The Crisis of Capitalism – banks and housing

The collapse of the banks in 2008 and the cuts then implemented by the coalition government to bail them out is only one aspect of the crisis facing capitalism. Another is housing.

It should not be overlooked that the banking crisis was itself triggered by reckless mortgage lending in the USA housing market. These dodgy debts were then packaged up and sold to banks and other financial institutions across the world. Whatever the shortcomings of New Labour – and they were many – the banking crisis was not due, as the Tories would have us believe – to excessive spending on the NHS and social services.

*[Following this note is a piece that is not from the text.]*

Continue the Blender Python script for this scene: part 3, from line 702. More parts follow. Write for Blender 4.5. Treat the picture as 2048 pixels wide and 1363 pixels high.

Returns on those who invest in property to rent using mortgages from these same banks have been, so far, insulated from the financial crisis. These returns are estimated to have averaged 16.3% over the past eighteen years – a period that spans the banking crisis. They have been generated by inflated rents: in May these averaged £765 per month in England and Wales and are still rising. Such rents are becoming increasingly unaffordable by those who must work for a living. In response, the government paid out £35 billion in 2013-14 in housing benefit – money that goes directly to landlords and supports the banks that provide the mortgages. The increase in rents that supports this edifice has only been made possible by an almost total lack of regulation and control of private landlords and the absence of security of tenure for tenants.

Once upon a time, ordinary working families could turn to Council housing. This was undermined by ‘right-to-buy introduced by Thatcher and continued under Labour. By 2013 up to a third of all council houses purchased under ‘right-to-buy’ had been sold on to rich landlords. A shocking example is provided by the son of Ian Gow, the Tory minister who presided over implementing Thatcher’s policy. He is now a housing tycoon, owning more than forty ex-council houses in one London estate alone! What remains of the council house stock is now subject to lengthening waiting lists, hardening criteria, diminished security of tenure and now the bedroom tax.

With people on average salaries and wages unable to afford mortgages even at current interest rates depressed by so called quantitative easing, i.e. printing money to support the banks, the housing prospects for the working population in Croydon and elsewhere across the country look bleak. Even those of us currently enjoying good housing can have little confidence that the next generation, i.e. our kids, will be so fortunate. Jobs are becoming less secure, unions are shackled, and well paid jobs are only accessed by those who can bear the huge burden of debt from student loans – bankers and those whose parents are wealthy enough to pay them off. Only the wealthy elite can flourish in such a world, albeit behind gated communities.

The solution? Mere tinkering advocated by the Green Party and, modestly and belatedly, by Labour is no longer enough. Regulation of landlords and abolition of the bedroom tax would be welcome, but cannot address the mess we are in. Tory and Tory-Light (i.e. Labour) solutions such as assistance for first time buyers will simply add to the inflation of rents and make buying by the rest of us even less accessible. The only recovery under capitalism will involve, as Thomas Picketty argues in his well publicised book Capital in the Twenty First Century, greater inequality and eventually the impoverishment of the entire working class – i.e. everyone except the super-rich. But while Picketty appears to believe that capitalism can be reformed, the only viable path out of the mess we are in will involve the appropriation of the wealth of those who exploit us. In a word – communism.